Set problem
Exactly and only the lines from the one containing "Write the bpy" through the one containing "F, UC, VH, ZC" are to be repeated, both ends included.

Stored data entries
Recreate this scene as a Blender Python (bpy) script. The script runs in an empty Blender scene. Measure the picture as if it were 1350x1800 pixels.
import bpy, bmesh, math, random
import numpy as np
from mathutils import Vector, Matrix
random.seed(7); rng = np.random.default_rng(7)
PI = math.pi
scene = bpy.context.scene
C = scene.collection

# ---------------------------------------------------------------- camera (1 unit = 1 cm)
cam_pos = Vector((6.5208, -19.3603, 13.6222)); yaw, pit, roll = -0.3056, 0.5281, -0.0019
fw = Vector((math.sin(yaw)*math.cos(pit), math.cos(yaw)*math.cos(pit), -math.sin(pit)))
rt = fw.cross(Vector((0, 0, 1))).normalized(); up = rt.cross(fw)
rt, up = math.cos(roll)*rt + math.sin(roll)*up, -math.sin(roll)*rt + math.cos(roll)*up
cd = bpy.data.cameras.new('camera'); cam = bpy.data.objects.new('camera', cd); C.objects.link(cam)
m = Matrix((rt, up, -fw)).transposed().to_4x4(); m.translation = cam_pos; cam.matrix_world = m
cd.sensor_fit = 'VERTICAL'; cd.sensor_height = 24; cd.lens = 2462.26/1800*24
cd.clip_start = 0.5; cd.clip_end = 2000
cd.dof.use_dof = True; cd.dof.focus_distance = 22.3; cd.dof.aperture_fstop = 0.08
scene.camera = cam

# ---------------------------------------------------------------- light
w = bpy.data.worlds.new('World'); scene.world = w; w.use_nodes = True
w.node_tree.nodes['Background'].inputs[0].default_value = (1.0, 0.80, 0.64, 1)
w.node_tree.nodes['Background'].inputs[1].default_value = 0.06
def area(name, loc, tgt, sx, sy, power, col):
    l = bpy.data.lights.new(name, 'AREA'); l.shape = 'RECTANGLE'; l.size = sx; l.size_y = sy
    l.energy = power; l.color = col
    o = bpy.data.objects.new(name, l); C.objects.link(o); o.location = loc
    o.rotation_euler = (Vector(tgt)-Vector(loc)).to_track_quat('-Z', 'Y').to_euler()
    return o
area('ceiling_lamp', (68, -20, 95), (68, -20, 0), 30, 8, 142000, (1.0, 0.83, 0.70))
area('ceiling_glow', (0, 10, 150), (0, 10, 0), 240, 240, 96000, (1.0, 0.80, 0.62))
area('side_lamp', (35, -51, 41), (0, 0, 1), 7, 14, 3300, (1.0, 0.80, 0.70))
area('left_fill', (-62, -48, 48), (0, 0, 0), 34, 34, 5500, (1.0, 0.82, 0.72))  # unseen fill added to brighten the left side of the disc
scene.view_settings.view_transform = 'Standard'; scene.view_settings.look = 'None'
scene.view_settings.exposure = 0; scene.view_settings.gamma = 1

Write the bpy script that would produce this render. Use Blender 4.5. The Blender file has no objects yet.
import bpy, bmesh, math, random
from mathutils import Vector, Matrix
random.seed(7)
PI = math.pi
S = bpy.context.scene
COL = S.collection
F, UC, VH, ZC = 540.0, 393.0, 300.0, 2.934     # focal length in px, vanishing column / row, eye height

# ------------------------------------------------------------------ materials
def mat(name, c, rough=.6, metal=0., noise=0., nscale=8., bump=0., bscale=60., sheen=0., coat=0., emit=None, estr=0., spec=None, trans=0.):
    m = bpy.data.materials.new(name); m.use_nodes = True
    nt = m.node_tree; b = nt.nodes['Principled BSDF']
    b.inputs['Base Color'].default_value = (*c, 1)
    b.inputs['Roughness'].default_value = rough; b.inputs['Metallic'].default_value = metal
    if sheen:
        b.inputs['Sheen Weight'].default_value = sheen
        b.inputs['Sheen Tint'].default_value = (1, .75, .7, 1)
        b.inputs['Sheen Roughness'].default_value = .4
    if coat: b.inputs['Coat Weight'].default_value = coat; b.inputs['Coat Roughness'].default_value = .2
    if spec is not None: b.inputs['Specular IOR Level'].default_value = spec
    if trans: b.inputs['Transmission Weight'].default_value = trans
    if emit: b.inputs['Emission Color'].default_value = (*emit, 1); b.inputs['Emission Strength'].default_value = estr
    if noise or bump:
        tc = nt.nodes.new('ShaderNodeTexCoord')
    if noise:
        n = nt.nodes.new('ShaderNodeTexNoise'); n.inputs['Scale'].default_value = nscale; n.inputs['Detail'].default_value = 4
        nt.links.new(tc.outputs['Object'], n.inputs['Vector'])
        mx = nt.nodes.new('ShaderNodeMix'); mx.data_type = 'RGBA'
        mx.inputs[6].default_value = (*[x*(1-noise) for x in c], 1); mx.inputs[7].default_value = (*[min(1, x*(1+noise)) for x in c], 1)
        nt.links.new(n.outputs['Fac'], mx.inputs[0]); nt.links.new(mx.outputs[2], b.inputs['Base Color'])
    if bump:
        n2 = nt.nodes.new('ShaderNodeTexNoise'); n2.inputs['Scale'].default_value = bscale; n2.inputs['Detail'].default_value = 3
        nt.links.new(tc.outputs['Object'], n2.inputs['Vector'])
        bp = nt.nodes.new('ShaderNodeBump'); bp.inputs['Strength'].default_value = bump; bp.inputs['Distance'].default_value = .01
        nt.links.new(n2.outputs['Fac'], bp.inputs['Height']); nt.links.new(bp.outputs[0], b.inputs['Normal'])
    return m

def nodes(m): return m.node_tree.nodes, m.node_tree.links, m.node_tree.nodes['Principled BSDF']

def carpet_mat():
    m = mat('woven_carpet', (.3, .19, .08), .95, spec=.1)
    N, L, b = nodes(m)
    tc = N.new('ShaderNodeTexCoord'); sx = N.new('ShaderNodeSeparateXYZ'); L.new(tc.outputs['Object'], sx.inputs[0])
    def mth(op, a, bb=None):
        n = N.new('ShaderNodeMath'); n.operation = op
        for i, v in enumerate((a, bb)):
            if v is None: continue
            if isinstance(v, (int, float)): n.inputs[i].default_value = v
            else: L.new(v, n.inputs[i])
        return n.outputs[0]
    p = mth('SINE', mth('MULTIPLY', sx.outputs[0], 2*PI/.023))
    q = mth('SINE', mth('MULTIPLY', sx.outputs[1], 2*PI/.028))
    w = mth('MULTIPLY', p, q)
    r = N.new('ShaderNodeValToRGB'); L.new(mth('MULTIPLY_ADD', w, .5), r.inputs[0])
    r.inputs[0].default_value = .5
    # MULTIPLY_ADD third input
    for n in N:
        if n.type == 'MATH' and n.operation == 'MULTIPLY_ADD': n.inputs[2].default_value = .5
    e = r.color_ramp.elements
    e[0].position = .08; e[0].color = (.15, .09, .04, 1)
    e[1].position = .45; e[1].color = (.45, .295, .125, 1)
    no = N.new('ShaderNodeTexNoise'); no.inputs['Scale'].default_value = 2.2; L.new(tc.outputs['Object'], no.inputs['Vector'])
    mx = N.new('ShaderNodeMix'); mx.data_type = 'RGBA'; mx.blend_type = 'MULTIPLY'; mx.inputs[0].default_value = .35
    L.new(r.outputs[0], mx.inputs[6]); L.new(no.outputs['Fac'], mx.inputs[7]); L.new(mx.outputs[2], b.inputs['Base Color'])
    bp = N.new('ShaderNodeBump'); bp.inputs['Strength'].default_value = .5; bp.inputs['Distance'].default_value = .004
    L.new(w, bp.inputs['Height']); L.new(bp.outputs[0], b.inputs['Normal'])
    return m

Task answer
Write the bpy script that would produce this render. Use Blender 4.5. The Blender file has no objects yet.
import bpy, bmesh, math, random
from mathutils import Vector, Matrix
random.seed(7)
PI = math.pi
S = bpy.context.scene
COL = S.collection
F, UC, VH, ZC = 540.0, 393.0, 300.0, 2.934     # focal length in px, vanishing column / row, eye height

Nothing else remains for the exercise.